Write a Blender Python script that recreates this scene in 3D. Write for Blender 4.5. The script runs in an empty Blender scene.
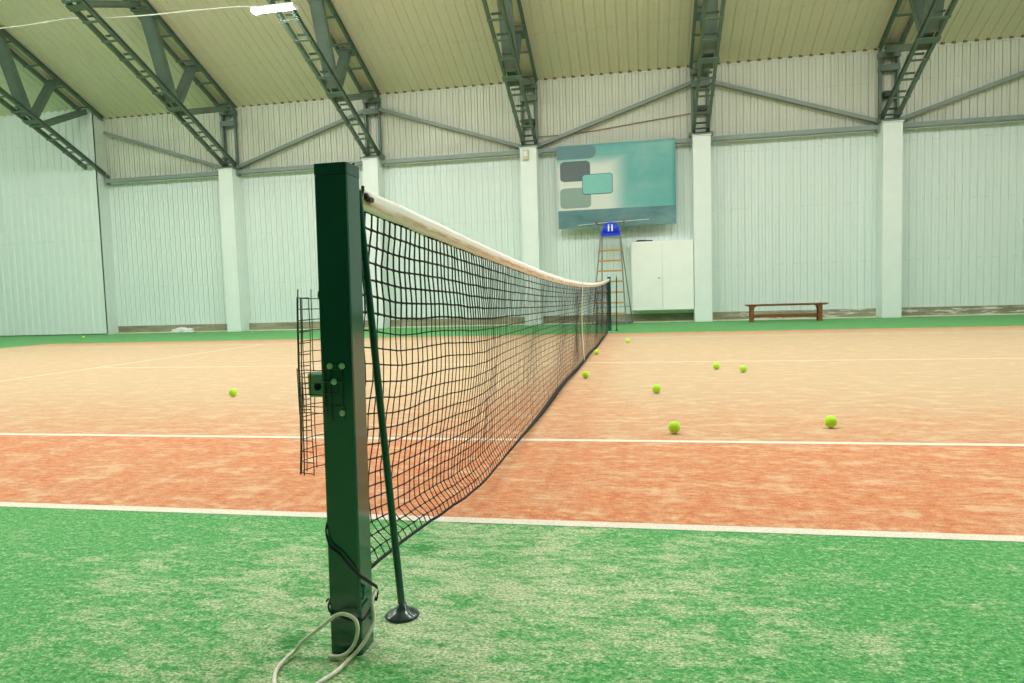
import bpy, math, random
from mathutils import Vector, Matrix, noise as mnoise
random.seed(7)
PI = math.pi
scene = bpy.context.scene
COL = scene.collection

# ------------------------------------------------------------------ helpers
class MB:
    """collects simple shapes; build() links them as one mesh object"""
    def __init__(s):
        s.v = []; s.f = []; s.m = []; s.sm = []; s.uv = None
    def add(s, verts, faces, mi=0, smooth=False):
        b = len(s.v)
        s.v += [tuple(p) for p in verts]
        for f in faces:
            s.f.append(tuple(b + i for i in f)); s.m.append(mi); s.sm.append(smooth)
    def box(s, c, size, rz=0.0, mi=0, bev=0.0):
        hx, hy, hz = size[0] / 2, size[1] / 2, size[2] / 2
        if bev <= 0:
            P = [(x, y, z) for z in (-hz, hz) for (x, y) in ((-hx, -hy), (hx, -hy), (hx, hy), (-hx, hy))]
            F = [(3, 2, 1, 0), (4, 5, 6, 7), (0, 1, 5, 4), (1, 2, 6, 5), (2, 3, 7, 6), (3, 0, 4, 7)]
        else:
            b = min(bev, hx * .9, hy * .9, hz * .9)
            ring = [(-hx + b, -hy), (hx - b, -hy), (hx, -hy + b), (hx, hy - b), (hx - b, hy), (-hx + b, hy), (-hx, hy - b), (-hx, -hy + b)]
            inn = [(-hx + b, -hy + b), (hx - b, -hy + b), (hx - b, -hy + b), (hx - b, hy - b), (hx - b, hy - b), (-hx + b, hy - b), (-hx + b, hy - b), (-hx + b, -hy + b)]
            P = [(x, y, -hz) for x, y in inn] + [(x, y, -hz + b) for x, y in ring] + [(x, y, hz - b) for x, y in ring] + [(x, y, hz) for x, y in inn]
            F = []
            for L in range(3):
                for i in range(8):
                    j = (i + 1) % 8
                    F.append((L * 8 + i, L * 8 + j, L * 8 + 8 + j, L * 8 + 8 + i))
            F.append(tuple(reversed(range(8)))); F.append(tuple(range(24, 32)))
        cr, sr = math.cos(rz), math.sin(rz)
        s.add([(c[0] + x * cr - y * sr, c[1] + x * sr + y * cr, c[2] + z) for x, y, z in P], F, mi)
    def bar(s, a, b, w, h, side=(1, 0, 0), mi=0):
        """rectangular bar from a to b; w along 'side', h across it"""
        a, b = Vector(a), Vector(b); d = (b - a).normalized()
        sd = Vector(side); sd = (sd - d * sd.dot(d)).normalized(); up = sd.cross(d)
        P = []
        for q in (a, b):
            for (i, j) in ((-1, -1), (1, -1), (1, 1), (-1, 1)):
                P.append(q + sd * (i * w / 2) + up * (j * h / 2))
        s.add(P, [(3, 2, 1, 0), (4, 5, 6, 7), (0, 1, 5, 4), (1, 2, 6, 5), (2, 3, 7, 6), (3, 0, 4, 7)], mi)
    def tube(s, pts, r, n=8, mi=0, closed=False, smooth=True, caps=True):
        pts = [Vector(p) for p in pts]; N = len(pts)
        rr = r if isinstance(r, (list, tuple)) else [r] * N
        P = []; prev = None
        for i, p in enumerate(pts):
            if closed: t = pts[(i + 1) % N] - pts[i - 1]
            else: t = pts[min(i + 1, N - 1)] - pts[max(i - 1, 0)]
            t.normalize()
            if prev is None:
                ref = Vector((0, 0, 1)) if abs(t.z) < .9 else Vector((1, 0, 0))
                a = t.cross(ref).normalized()
            else:
                a = (prev - t * prev.dot(t))
                a = a.normalized() if a.length > 1e-6 else t.orthogonal().normalized()
            prev = a; b = t.cross(a)
            for k in range(n):
                an = 2 * PI * k / n
                P.append(p + (a * math.cos(an) + b * math.sin(an)) * rr[i])
        F = []
        for i in range(N if closed else N - 1):
            j = (i + 1) % N
            for k in range(n):
                l = (k + 1) % n
                F.append((i * n + k, i * n + l, j * n + l, j * n + k))
        s.add(P, F, mi, smooth)
        if caps and not closed:
            s.add(P[:n], [tuple(reversed(range(n)))], mi); s.add(P[-n:], [tuple(range(n))], mi)
    def lathe(s, c, prof, n=24, mi=0, axis='z', smooth=True):
        P = []
        for (r, z) in prof:
            for k in range(n):
                a = 2 * PI * k / n
                q = (r * math.cos(a), r * math.sin(a), z)
                if axis == 'y': q = (q[0], -q[2], q[1])
                if axis == 'x': q = (q[2], q[0], q[1])
                P.append((c[0] + q[0], c[1] + q[1], c[2] + q[2]))
        F = []
        for i in range(len(prof) - 1):
            for k in range(n):
                l = (k + 1) % n
                F.append((i * n + k, i * n + l, i * n + n + l, i * n + n + k))
        F.append(tuple(reversed(range(n)))); F.append(tuple(range(len(P) - n, len(P))))
        s.add(P, F, mi, smooth)
    def prism(s, poly, y0, y1, mi=0):
        """polygon in (x, z) extruded from y0 to y1"""
        n = len(poly)
        P = [(x, y0, z) for x, z in poly] + [(x, y1, z) for x, z in poly]
        F = [tuple(range(n)), tuple(reversed(range(n, 2 * n)))]
        for i in range(n):
            j = (i + 1) % n
            F.append((i, n + i, n + j, j))
        s.add(P, F, mi)
    def build(s, name, mats, parent=None):
        me = bpy.data.meshes.new(name)
        L = (0, 0, 0); q = parent
        while q is not None:
            if q.parent is None: L = tuple(q.location) if q.type == 'EMPTY' else (0, 0, 0)
            q = q.parent
        me.from_pydata([(p[0] - L[0], p[1] - L[1], p[2] - L[2]) for p in s.v], [], s.f)
        if not isinstance(mats, (list, tuple)): mats = [mats]
        for m in mats: me.materials.append(m)
        me.polygons.foreach_set('material_index', s.m)
        me.polygons.foreach_set('use_smooth', s.sm)
        me.update()
        o = bpy.data.objects.new(name, me); COL.objects.link(o)
        if parent:
            o.parent = parent
        return o

def tag(o, label=None, cat=None, group=None, kind=None):
    if label: o['label'] = label
    if cat: o['category'] = cat
    if group: o['group'] = group
    if kind: o['kind'] = kind
    return o
def thing(name, label, cat, loc=(0, 0, 0), group=None):
    o = bpy.data.objects.new(name, None); COL.objects.link(o)
    o.location = loc; o.empty_display_size = .1
    return tag(o, label, cat, group)
def spline(pts, n=8):
    """Catmull-Rom through points"""
    P = [Vector(p) for p in pts]; out = []
    for i in range(len(P) - 1):
        p0, p1, p2, p3 = P[max(i - 1, 0)], P[i], P[i + 1], P[min(i + 2, len(P) - 1)]
        for k in range(n):
            t = k / n
            out.append(.5 * ((2 * p1) + (p2 - p0) * t + (2 * p0 - 5 * p1 + 4 * p2 - p3) * t * t + (3 * p1 - p0 - 3 * p2 + p3) * t ** 3))
    out.append(P[-1]); return out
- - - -
REQUIREMENTS: Omit the pictures, then repeat exactly each line from the beginning of the listing through the line with "COL = scene.collection".

ANSWER TO THE TASK:
Write a Blender Python script that recreates this scene in 3D. Write for Blender 4.5. The script runs in an empty Blender scene.
import bpy, math, random
from mathutils import Vector, Matrix, noise as mnoise
random.seed(7)
PI = math.pi
scene = bpy.context.scene
COL = scene.collection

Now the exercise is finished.